The Internet is Transforming Branding
Definition of Brand: “A product, store or service with an identifiable set of benefits, wrapped in a recognizable personality.”
-- Roger Blackwell
A company’s brand is critically important, because it is their public face, it forms the consumers’ impression of the company and their products. Yet it is increasingly beyond any company’s ability to control.
Companies nurture their brand. They spend a ton of money on naming, logos, packaging, celebrity endorsement, event sponsorship, advertising, the list goes on an on. But more and more today, it is what companies cannot control that defines their brand more than anything, namely the information and buzz found on the Internet.
The Internet, combined with increasingly powerful search engines, has put the world’s information at the fingertips of the average consumer. Now instead of relying on a well crafted corporate brand, consumers increasingly get the real skinny on the Internet. Consumers can get all of the facts about the product, consumer reports, various online reviews, shopping comparison engines even put items side by side with the competition; in fact there is a flood of information about almost any item.
Brands are comprised of two main elements:
- Function: the quality, price, performance, etc.
- Emotion: how it makes us feel
In lieu of hard facts, consumers would traditionally rely more on feelings, or they would rely on the perception of function. For example, you might say Sony makes good quality products. Why do you say this? Because Sony has crafted their brand to reflect an image of quality. But now you can get MTBF (mean time between failure) information about various products on the Internet. So, instead of relying on advertising to tell you who has good quality, you can see it for yourself. That is the power of the Internet.

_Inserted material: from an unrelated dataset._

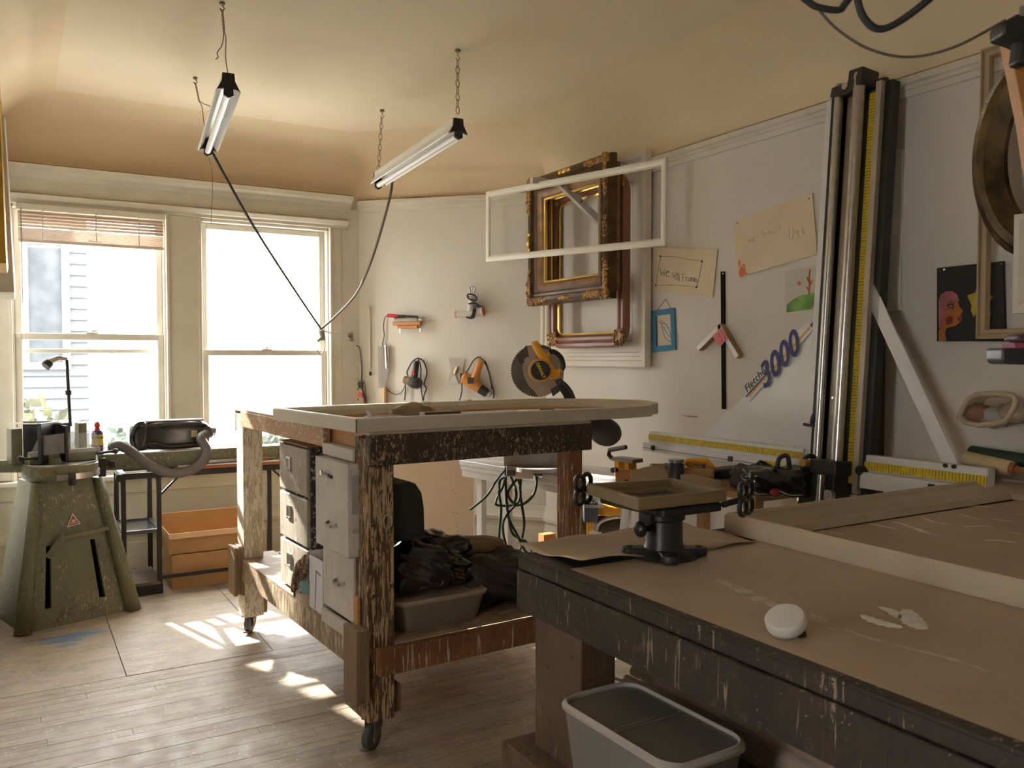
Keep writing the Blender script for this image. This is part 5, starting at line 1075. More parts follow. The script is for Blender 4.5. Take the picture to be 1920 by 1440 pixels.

There is also the issue of the buzz on the Internet. Opinion sites, user ratings and comments, blogs and social networks can make or break just about any brand on the Internet. If Sony releases a buggy product with inferior performance, all of the money they’ve spent on building their brand takes a backseat to the buzz.
Let me provide an example:
You are looking to buy a mountain bike in the $800 price range. Which source of information carries the most weight with you?
(a) Celebrity endorsement
(b) An ad in a mountain biking magazine
(c) Branded websites
(d) Recommendations from other consumers
(e) Recommendations from trusted friend
A recent study by Forrester/Intelliseek Research found that the options above are rated in the order of importance, with (a) being the least trusted and (e) being the most trusted. Answers (a) and (b) above represent the old-school method of corporate branding (building, nurturing and controlling). Option (c) is the middle ground because it is still corporate controlled, but it focuses more on product information. Options (d) and (e), the most powerful mechanisms for forming consumer opinion, are out of the control of the corporate branding geniuses.
In short, the Internet provides consumers with immediate access to an increasing body of factual data and user feedback. This is causing a shift in power from the corporate branding gurus toward consumers. Branding is falling a distant second to functional elements. This means that inbound marketing (figuring out what people want) is becoming increasingly important relative to outbound marketing (figuring out how to sell what you have) as we become more informed consumers. The Internet is fostering a consumption meritocracy where to old adage “build a better mousetrap and the world will beat a path to your door,” is finally becoming a reality.